📝 SummarXiv

Abstract

Let either $R_k(t) := |P_k(e^{it})|^2$ or $R_k(t) := |Q_k(e^{it})|^2$, where $P_k$ and $Q_k$ are the usual Rudin-Shapiro polynomials of degree $n-1$ with $n=2^k$. The graphs of the trigonometric polynomials $R_k$ on the period suggest many zeros of $R_k(t)-n$ in a dense fashion on the period.
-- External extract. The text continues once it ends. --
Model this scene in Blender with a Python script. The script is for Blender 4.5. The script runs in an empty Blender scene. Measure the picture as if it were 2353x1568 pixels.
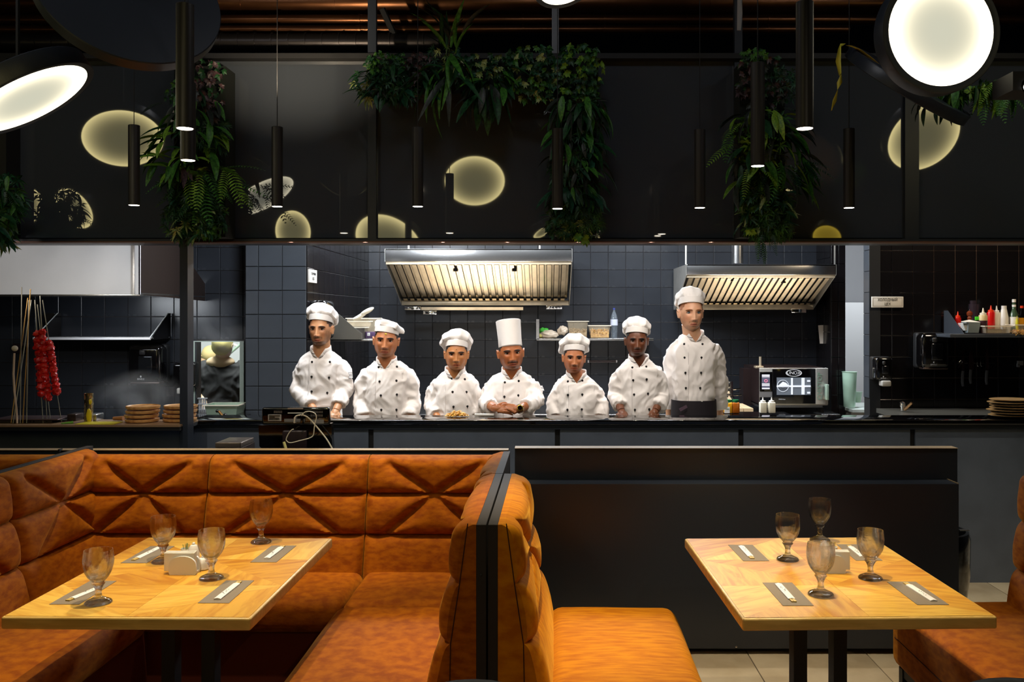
import bpy, bmesh, math, random
import numpy as np
from mathutils import Vector, Matrix, noise
from mathutils.bvhtree import BVHTree
sc = bpy.context.scene
COL = sc.collection
random.seed(7)
PI = math.pi
# ------------------------------------------------------------------ camera, world, exposure
F = 2080.0; VX = 1255.0; VY = 721.0; H = 1.72
cd = bpy.data.cameras.new('camera'); cam = bpy.data.objects.new('camera', cd); COL.objects.link(cam)
cam.location = (0, 0, H); cam.rotation_euler = (PI/2, 0, 0)
cd.sensor_fit = 'HORIZONTAL'; cd.sensor_width = 36.0; cd.lens = 36.0*F/2353.0
cd.shift_x = -(VX-1176.5)/2353.0; cd.shift_y = -(784-VY)/2353.0
cd.clip_start = .05; cd.clip_end = 60
sc.camera = cam
sc.view_settings.view_transform = 'Standard'; sc.view_settings.look = 'None'
sc.view_settings.gamma = 1; sc.view_settings.exposure = 0.0
sc.view_settings.use_curve_mapping = False
w = bpy.data.worlds.new('world'); sc.world = w; w.use_nodes = True
w.node_tree.nodes['Background'].inputs[0].default_value = (.62, .72, 1, 1)
w.node_tree.nodes['Background'].inputs[1].default_value = .016
try:
    sc.cycles.max_bounces = 14; sc.cycles.transmission_bounces = 14; sc.cycles.transparent_max_bounces = 24; sc.cycles.diffuse_bounces = 4; sc.cycles.glossy_bounces = 5; sc.cycles.sample_clamp_indirect = 4; sc.cycles.caustics_refractive = False
    sc.cycles.caustics_reflective = False
except Exception: pass

def P(x, y, Y):
    return Vector(((x-VX)*Y/F, Y, H-(y-VY)*Y/F))
def XZ(x, y, Y):
    p = P(x, y, Y); return p.x, p.z

def light(kind, name, loc, energy, color=(1, 1, 1), target=None, size=.1, angle=60, blend=.5, size_y=None, spread=None):
    d = bpy.data.lights.new(name, kind); d.energy = energy; d.color = color
    o = bpy.data.objects.new(name, d); COL.objects.link(o); o.location = loc
    if kind == 'SPOT': d.spot_size = math.radians(angle); d.spot_blend = blend; d.shadow_soft_size = size
    elif kind == 'AREA':
        d.size = size
        if spread: d.spread = math.radians(spread)
        if size_y: d.shape = 'RECTANGLE'; d.size_y = size_y
    else: d.shadow_soft_size = size
    if target is not None:
        o.rotation_euler = (Vector(target)-Vector(loc)).to_track_quat('-Z', 'Y').to_euler()
    return o
WARM = (1, .80, .55); NEUT = (1, .93, .84); COOL = (.88, .94, 1)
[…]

Let ${\Cal N}(I,R_k-n)$ denote the number of zeros, counted with multiplicities, of the trigonometric polynomial $R_k-n$ in an interval $I := [\alpha,\beta] \subset [0,2\pi)$. Improving earlier results proved only for the interval $I := [0,2\pi)$, in this paper we show that $$\frac{n|I|}{8\pi} - \frac{2}{\pi} (2n\log n)^{1/2} - 1 \leq N(I,R_k-n) \leq \frac{n|I|}{\pi} + \frac{8}{\pi}(2n\log n)^{1/2}\,,\qquad k \geq 2\,,$$ for every interval $I := [\alpha,\beta] \subset [0,2\pi)$, where $|I| = \beta-\alpha$ denotes the length of the interval $I$.